┏━━

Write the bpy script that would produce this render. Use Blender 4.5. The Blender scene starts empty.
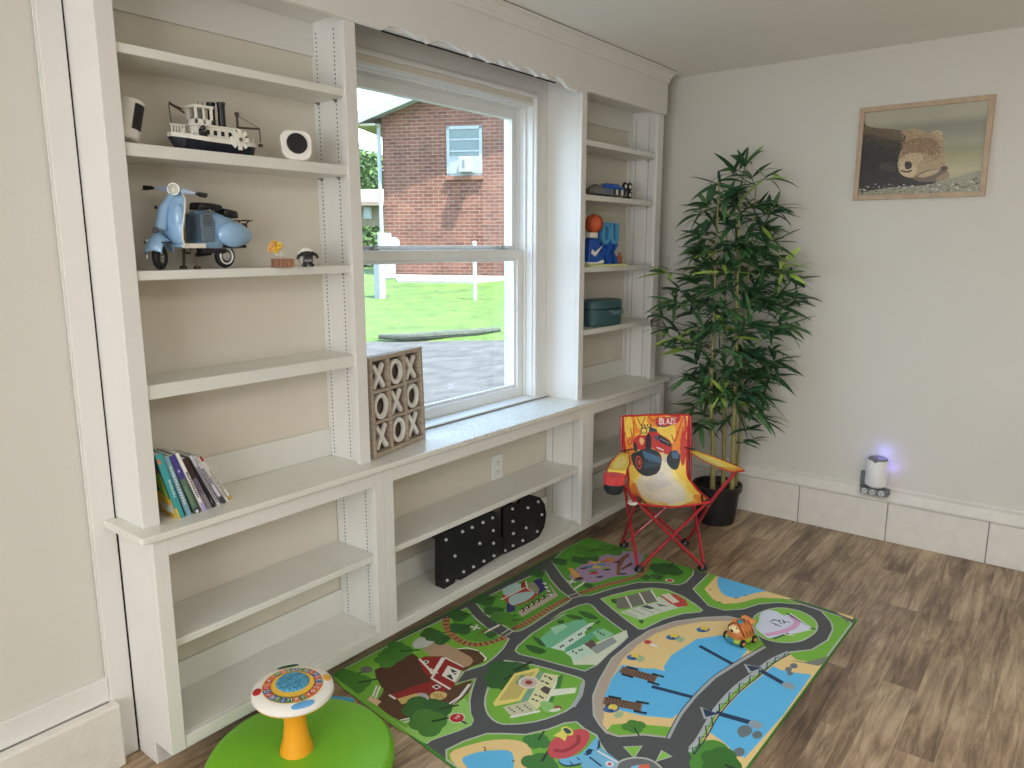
import bpy, bmesh, math, random
from math import sin, cos, pi, radians, atan2, sqrt
from mathutils import Vector, Matrix
import numpy as np

S = bpy.context.scene
COL = S.collection
# ------------------------------------------------------------------ camera
CAM = Vector((-0.61874, -1.76677, 1.38182))
YAW, PITCH, FPX = radians(-52.0625), radians(-10.579), 741.84
cd = bpy.data.cameras.new('camera')
cam = bpy.data.objects.new('camera', cd)
COL.objects.link(cam)
cam.location = CAM
cam.rotation_euler = (pi / 2 + PITCH, 0, YAW)
cd.sensor_fit = 'HORIZONTAL'
cd.sensor_width = 36
cd.lens = 36 * FPX / 1024
cd.clip_start = 0.05
cd.clip_end = 300
S.camera = cam
# ------------------------------------------------------------------ light
S.view_settings.view_transform = 'Standard'
S.view_settings.look = 'None'
S.view_settings.gamma = 1
S.view_settings.exposure = -0.16
S.view_settings.use_curve_mapping = False
S.cycles.max_bounces = 10
S.cycles.diffuse_bounces = 6
S.cycles.transparent_max_bounces = 12
S.cycles.caustics_reflective = False
S.cycles.caustics_refractive = False
S.cycles.sample_clamp_indirect = 6
W = bpy.data.worlds.new('sky')
S.world = W
W.use_nodes = True
wn = W.node_tree.nodes
wl = W.node_tree.links
bg = wn['Background']
tc = wn.new('ShaderNodeTexCoord')
sep = wn.new('ShaderNodeSeparateXYZ')
cr = wn.new('ShaderNodeValToRGB')
wl.new(tc.outputs['Generated'], sep.inputs[0])
wl.new(sep.outputs['Z'], cr.inputs[0])
wl.new(cr.outputs[0], bg.inputs[0])
cr.color_ramp.elements[0].color = (0.70, 0.86, 1.0, 1)
cr.color_ramp.elements[1].color = (0.34, 0.58, 1.0, 1)
bg.inputs[1].default_value = 6.5


def lamp(name, kind, loc, energy, color, rot=None, **kw):
    d = bpy.data.lights.new(name, kind)
    d.energy = energy
    d.color = color
    for k, v in kw.items():
        setattr(d, k, v)
    o = bpy.data.objects.new(name, d)
    COL.objects.link(o)
    o.location = loc
    if rot is not None:
        o.rotation_euler = rot
    return o


def aim(d):
    return Vector(d).to_track_quat('-Z', 'Y').to_euler()


HA = radians(46.5)                      # outdoor axis: the way one looks through the window
OU = Vector((sin(HA), cos(HA), 0))      # away from the room
OV = Vector((cos(HA), -sin(HA), 0))     # to the right
sund = (OU * 0.62 - OV * 0.60) * 1 + Vector((0, 0, -1.9))
lamp('sun', 'SUN', (0, -5, 12), 24, (1.0, 0.95, 0.86), aim(sund), angle=radians(0.6))
lamp('ceiling_fill_light', 'AREA', (0.3, -2.9, 2.20), 35, (1.0, 0.98, 0.96), (0, 0, 0), shape='RECTANGLE', size=1.6, size_y=1.6)  # added fill light, unseen, stands for no known ceiling fixture
lamp('rear_window_light', 'AREA', (-2.9, -1.9, 1.25), 98, (0.92, 0.945, 1.0), aim((1, 0.0, -0.05)), shape='RECTANGLE', size=2.4, size_y=1.5)

# ------------------------------------------------------------------ pixel to place
_f = Vector((-sin(YAW) * cos(PITCH), cos(YAW) * cos(PITCH), sin(PITCH)))
_r = Vector((cos(YAW), sin(YAW), 0))
_u = _r.cross(_f)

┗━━

**Task details**. Begin at the first line of the data above and repeat each line exactly, stopping after the line containing "import numpy as np". Omit the pictures.

**Response to the task**.
Write the bpy script that would produce this render. Use Blender 4.5. The Blender scene starts empty.
import bpy, bmesh, math, random
from math import sin, cos, pi, radians, atan2, sqrt
from mathutils import Vector, Matrix
import numpy as np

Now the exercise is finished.